In a related line of research, Tom advocated for the use of higher-order approximations to estimator distributions to differentiate between alternative efficient estimators for parametric models, research summarized in his 1984 chapter in volume 2 of the Handbook of Econometrics entitled, “Approximating the distributions of econometric estimators and test statistics.” His expertise in distributional approximations led to his third main line of research, on “nonstandard” distributional approximations to estimators and test statistics for nonstationary time series models, including an influential 1996 Econometrica article with G. Elliott and J. H. Stock that proposed nearly efficient hypothesis tests for a unit root in autoregressive models. Like his scholarship on parametric identification and efficient estimation, Professor Rothenberg’s research on distributional approximations led to both general theory and applications to methodological problems of empirical interest.
Tom’s contributions as an econometrician were widely recognized by his immediate peers and, eventually, the discipline. In 1977 he was elected a Fellow of the Econometric Society, and in 2015 he was elected a Distinguished Fellow of the American Economic Association. That year many former colleagues and students gathered at Greens Restaurant in San Francisco to celebrate his election.
Following a 2001 conference celebrating Tom Rothenberg’s accomplishments, a festschrift volume in his honor, “Identification and Inference for Econometric Models,” was published in 2005. He wrote the opening chapter of that festschrift, “Incredible structural inference”, which had long enjoyed underground classic status and provides a fine illustration of Professor Rothenberg’s unique ability to make deep points by means of simple examples.
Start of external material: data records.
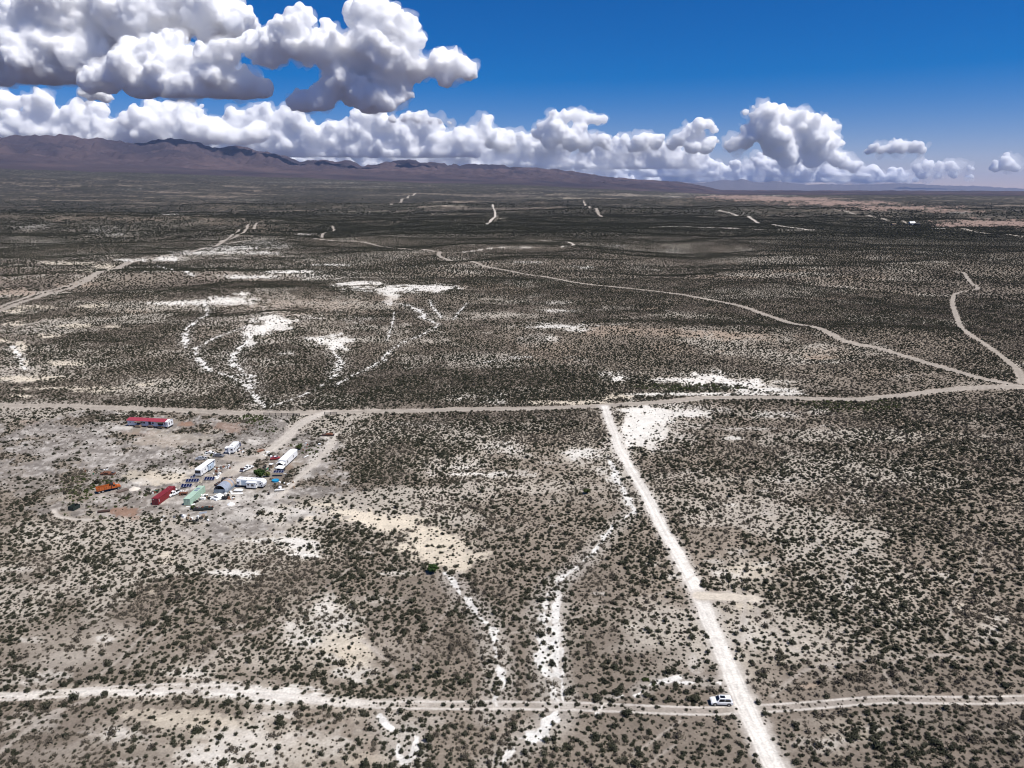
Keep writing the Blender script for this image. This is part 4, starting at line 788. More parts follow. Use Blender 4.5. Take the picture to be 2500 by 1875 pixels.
# --- mobile home with the red roof
t = thing('mobile_home', 'long derelict white mobile home with a red roof beside the dirt road', 'mobile home', 312.5, 1040.5, -8, foot=13, off=(10, 2))
L_, W_ = 21.0, 4.3
MB().box(0, L_, 0, W_, .75, 3.3).build('wall', 'lil', t)
MB().add([(-.35, -.4, 3.25), (L_ - 1.1, -.4, 3.25), (L_ - 1.1, W_ / 2, 3.95), (-.35, W_ / 2, 3.95), (-.35, W_ + .3, 3.3), (L_ - 1.1, W_ + .3, 3.3), (-.35, -.4, 3.15), (L_ - 1.1, -.4, 3.15)],
         [(0, 1, 2, 3), (3, 2, 5, 4), (6, 7, 1, 0), (0, 3, 4)]).build('roof', 'red', t)
MB().prism([(0, 0), (0, .01), (0.01, 0)], 0, .01)
MB().add([(L_ - 1.095, -.42, 3.24), (L_ + .15, -.42, 3.24), (L_ + .15, W_ / 2, 3.94), (L_ - 1.095, W_ / 2, 3.94), (L_ + .15, W_ + .3, 3.28), (L_ - 1.095, W_ + .3, 3.28), (L_, 0, 3.3), (L_, W_, 3.3), (L_ - .02, W_ / 2, 3.88)],
         [(0, 1, 2, 3), (3, 2, 4, 5), (6, 7, 8)]).build('end_roof', 'roofw', t)
MB().box(L_ + .005, L_ + .03, .05, W_ - .05, .8, 3.28).build('end_wall', 'white', t)
MB().box(.1, L_ - .1, .25, W_ - .2, .15, .748).build('dark_underfloor', 'dark', t)  # dark box put in for the shaded gap between floor and ground
for x in (.6, 5, 9.5, 14, 18.5, 20.5): MB().box(x, x + .4, -.02, .2, -.3, .748).build('pier', 'wood', t)
for x0, x1, z0, z1 in ((1.2, 1.7, 1.9, 2.5), (3.7, 4.5, 1.9, 2.7), (7.2, 8.0, 1.9, 2.7), (8.3, 9.3, 1.9, 2.7), (12.9, 13.8, 1.9, 2.7), (19.2, 19.7, 1.9, 2.6)): window(t, x0, x1, z0, z1, 0)
for x0, x1 in ((4.9, 6.9), (11.0, 12.3), (15.8, 18.6)): MB().box(x0, x1, -.03, -.003, 1.5, 3.0).build('opening', 'dark', t)
MB().box(4.4, 7.4, -1.5, -.06, 2.85, 2.93).build('awning', 'wood', t)
MB().box(15.2, 19.0, -1.2, -.06, 2.85, 2.93).build('awning', 'brown', t)
MB().box(4.6, 7.2, -1.4, -.06, .35, 1.25).build('porch', 'wood', t)
MB().box(11.0, 13.2, -1.0, -.06, .4, 1.2).build('porch', 'brown', t)
MB().box(16.2, 18.2, -1.0, -.06, .4, 1.2).build('porch', 'brown', t)
window_end(t, .7, 1.4, 1.6, 2.7, L_ + .03, 1); window_end(t, 2.8, 3.5, 1.6, 2.7, L_ + .03, 1)
MB().tube((10, .9, 3.4), (10, .9, 3.85), .12).build('vent', 'brown', t)

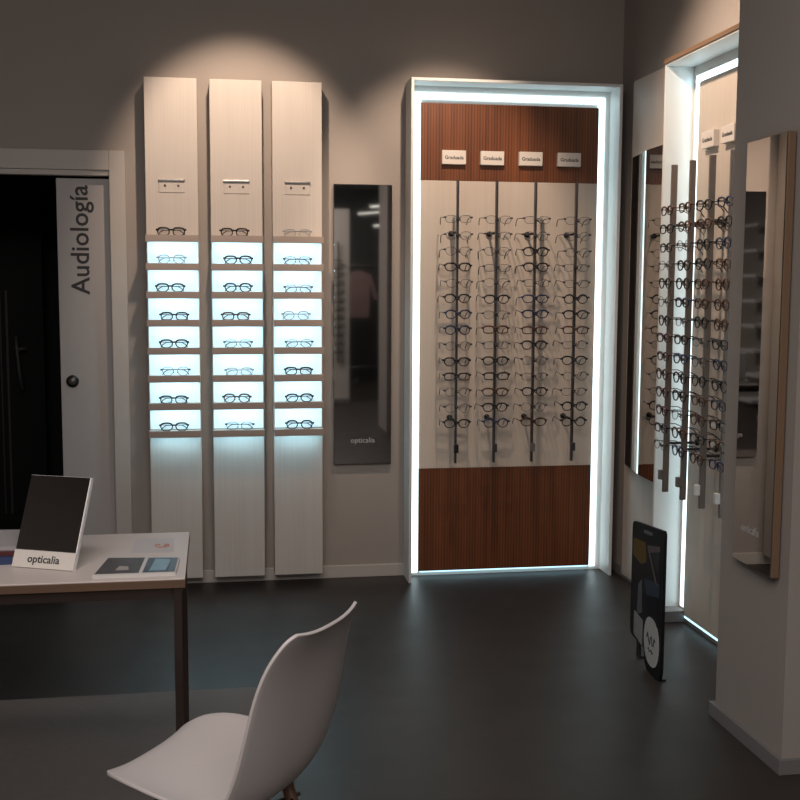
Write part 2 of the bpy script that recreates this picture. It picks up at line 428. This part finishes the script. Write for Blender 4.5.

Tom Rothenberg will be remembered not only for his academic achievements but also for his steadfast commitment and sage advice to his students. His former colleague, James Powell, was an undergraduate Economics major at Cal when Tom Rothenberg served as an undergraduate advisor for the department and recalls that “Tom advised me to take the core undergraduate courses in the Statistics department, which was a pivotal moment in my path to a career in econometrics, for good or ill.” Professor Powell also recalls Professor Rothenberg’s quick wit and keen sense of humor. “In discussing his early interest in Bayesian econometric methods, Tom said he decided against working in that area because ‘they only had one theorem [the well-known Bayes’ Rule], and that was proved a long time ago.’” One of Tom’s former graduate students, Dr. Samuel Thompson, says that “I remember being enamored with a mathy finance paper. It proposed a complicated improvement for fitting a very simple continuous time model for the dynamics of interest rates. Tom looked at it and said, ‘they're making a third-order refinement to a model that is first-order wrong.’ That statement has become one of my mantras. To this day I use it at work.”
Tom’s impact on the field of econometrics was profound. His published work set standards for elegance and rigor, while his graduate-student advising helped shape a generation of influential researchers. Tom retired in 2001 but continued to teach as a recalled professor until 2005.
He is deeply missed by all who knew him.